Saturday, March 16, 2019

reading review – skin in the game (riff offs)

Hi all,

Today, I'll riff off a couple more stand-alone ideas from Skin in the Game that I did not get to in my first post.

Animosity towards wealth often ties back to the zero-sum nature of wealth accumulation in the country in question. When wealth is created (or gained after destruction) the view is a little different. A good rule of thumb is that inequality is almost always zero-sum (because it is measured relatively) and therefore any policies that increase inequality will always be seen with suspicion.

People tend to use numbers as a substitute for solid logical arguments.

There seem to be two ways people tend to look at inequality. One method is to take the difference between top earner and the bottom earner. The other method is to ignore the top and consider what is happening at the bottom.

I think there is a good argument for the former approach but ultimately its usefulness fails when compared to the latter. One problem is that the former is prone to creative thinking about what ‘policy’ means. Our default ‘policy’ of allowing e-commerce means we all buy packages from Amazon, benefit from its superior delivery experience, and then complain when inequality goes up after the revenues accumulate with one of the world’s richest CEOs.

The approach I favor is to allow endless inequality so long as everyone at the bottom has 1) enough to live on without my being asked to help via charity, panhandling, tax breaks, and etc, and 2) everyone has the same opportunity to move up if they so choose. In other words, I think income inequality is a distraction for those who want to come up with good social policy because it allows someone to cut income inequality in half without actually helping the poor, the sick, or the hungry. When I’m hungry, I don’t care if some new policy takes away half of Warren Buffet's money, I care about getting a sandwich, and to me a good policy would bring me a sandwich regardless of how that changed some calculation of inequality. If everyone has enough, who could complain if some people ended up with a lot? I think if we lifted the bottom of the income distribution up above a humanely defined sustenance line, we can all consider ourselves free to become whatever form of capitalist a-hole we want to become.

Social friends require balance in contribution and hierarchy. A conversation is a good place to see this – if the contributions are equal, the relationship is likely to last.

This sharp insight reminds me of the lesson I drew from the otherwise forgettable Working Together – fifty-fifty, or it won’t work.

Whether formally stated or otherwise, there is an underlying expectation of equal contribution in any relationship that, if left unacknowledged for too long, can suddenly expose itself as a fatal crack in the foundation.

Relationships between countries are often conflated with relationships between governments.

I thought this was an intelligent observation yet also one that probably cannot be helped. A relationship between governments makes some sense because the groups are small enough to interact regularly if they so desire. But the concept of a relationship ‘between countries’ is essentially meaningless.

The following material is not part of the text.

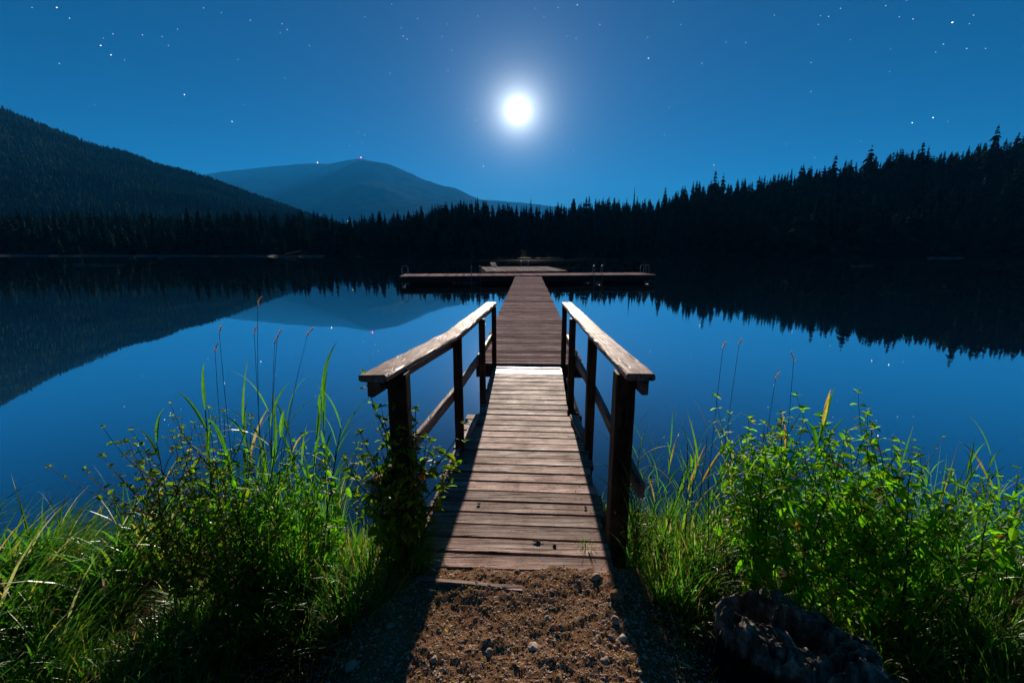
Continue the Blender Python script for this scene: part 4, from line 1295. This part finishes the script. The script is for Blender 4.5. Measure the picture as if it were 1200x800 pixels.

In fairness to the author, I think the main point here is that the way an ordinary citizen of one country views a counterpart of another country is often far from how that citizen’s head of state views his or her counterpart. It makes me wonder how many people around the world would assume prior to meeting me in person that I was a Trump-like (or Trump-liking) personality, just based on my citizenship.

Change for change’s sake often causes us to lose the benefits of previous changes. Evolution requires slow and steady change – any faster rate means progress is being traded for the equivalent of mutations.

Taleb’s comment exposes a relationship I’d never given much thought to previously – that between evolution and mutation. I think many of us have been involved at one time or another in a sudden change whose purpose seemed to have no point beyond the feeling that a change was needed. As I think back to my own such experiences, I can’t say these changes always worked out one way or the other.

However, there was almost always something I lost in each instance, something positive that depended on the prior condition in order for me to make anything out of it. Although in some cases perhaps the new positives outweighed the loss, I can’t look back and say this needed to be the case – with a little more care, the new could have been gained without requiring the trade-in of the old.